Has there ever before been a war that so many people disapproved of but so few wanted to stop? Have the reasons for starting a war ever been so thoroughly discredited without turning into reasons for ending it?
The Vietnam-era antiwar movement had an agenda: Bring the troops home. Or, in two words — suitable for a picket sign or a T-shirt — “Out now.’’
What seems to be today’s anti-war position — it was a terrible mistake and it’s a terrible mess, but we can’t just walk away from it — was actually the pro-war position during Vietnam. In fact, it was close to official government policy for more than half the length of that war.
Today’s anti-war cause doesn’t even have a movement, to speak of, let alone an agenda. It consists of perhaps 47 percent of the citizenry — the ones who voted for John Kerry — who are in some kind of existential opposition to the war but don’t know what they want to do about it.
Meanwhile, US soldiers die by the hundreds and Iraqis — military and civilian — by the thousands in a cause these people (and I’m one of them) believe to be a horrible mistake.
Kerry spent months untangling the knots of his Iraq position while tangling new ones even faster. He pounded George W. Bush over the phantom weapons of mass destruction, and he mocked Bush’s confusion of Osama Bin Laden with Saddam Hussein. Kerry said, famously, that Bush’s invasion of Iraq was “the wrong war in the wrong place at the wrong time.’’ So was he in favor of ending it? No, his position was that he would try, but not promise, to bring the troops home in four years. Four years! US involvement in World War II lasted 3 1/2.
Bush had a good point when he wondered how, as commander in chief, Kerry could ask American soldiers to die for the wrong war in the wrong place at the wrong time. Of course, that problem does not vindicate Bush’s belief that Iraq is the right war in the right etc. etc. etc.

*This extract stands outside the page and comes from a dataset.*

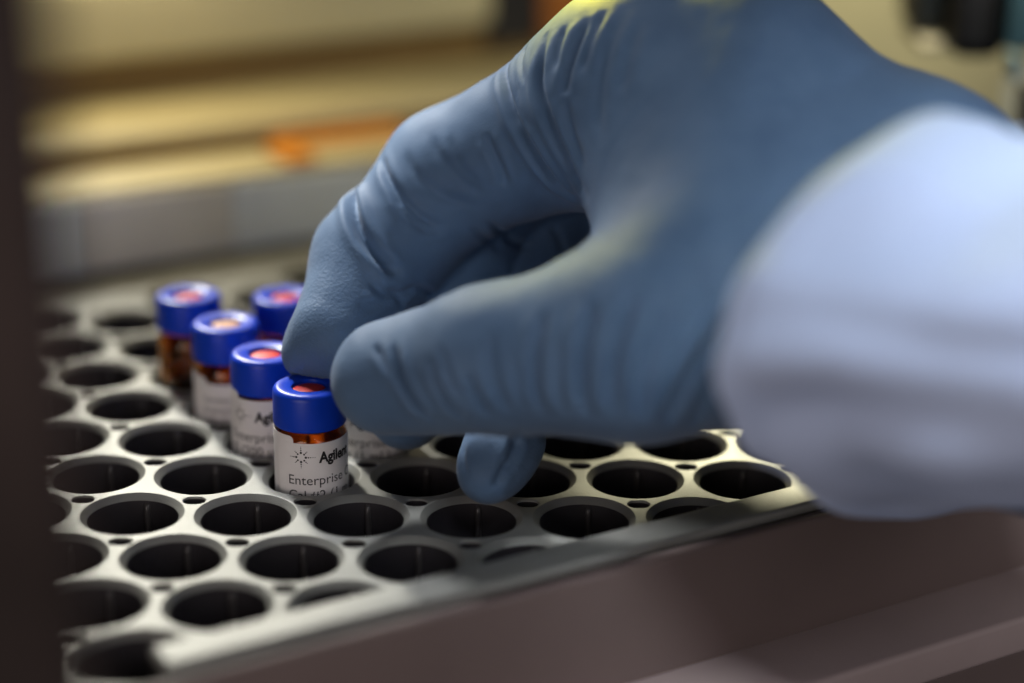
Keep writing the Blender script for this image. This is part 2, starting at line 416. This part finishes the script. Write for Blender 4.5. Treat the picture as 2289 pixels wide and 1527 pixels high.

But Bush’s apparently sincere belief does relieve him from needing to explain why he doesn’t want the war to end now. Kerry’s studiously confused position was not, or not just, a political stratagem. It was an accurate reflection of the views of his constituency. Most of them deplore the war, but only a tiny fraction favor an immediate pullout. Anyone who opposes the war but isn’t ready to demand peace needs an answer to the question, “Why on Earth not?’’
There are answers, possibly even adequate answers. But none of them shine with the kind of obvious truth that makes the question unnecessary, let alone uninteresting, which is how it is being treated. The answers fall in two categories, each associated with a secretary of state.
The Henry Kissinger answer is, in a word, credibility. A superpower that announces a goal and gives up without achieving it will not be super for long. In the end, President Nixon and Kissinger added five years to the length of the Vietnam War, and we lost it anyway. Did that add to our superpower credibility? Well, maybe. In the Kissingerian world of High Strategy, a reputation for pigheaded stupidity can be almost as valuable as a reputation for wise persistence. What could be more credible than a reputation for staying the course no matter how disastrous it turns out to be?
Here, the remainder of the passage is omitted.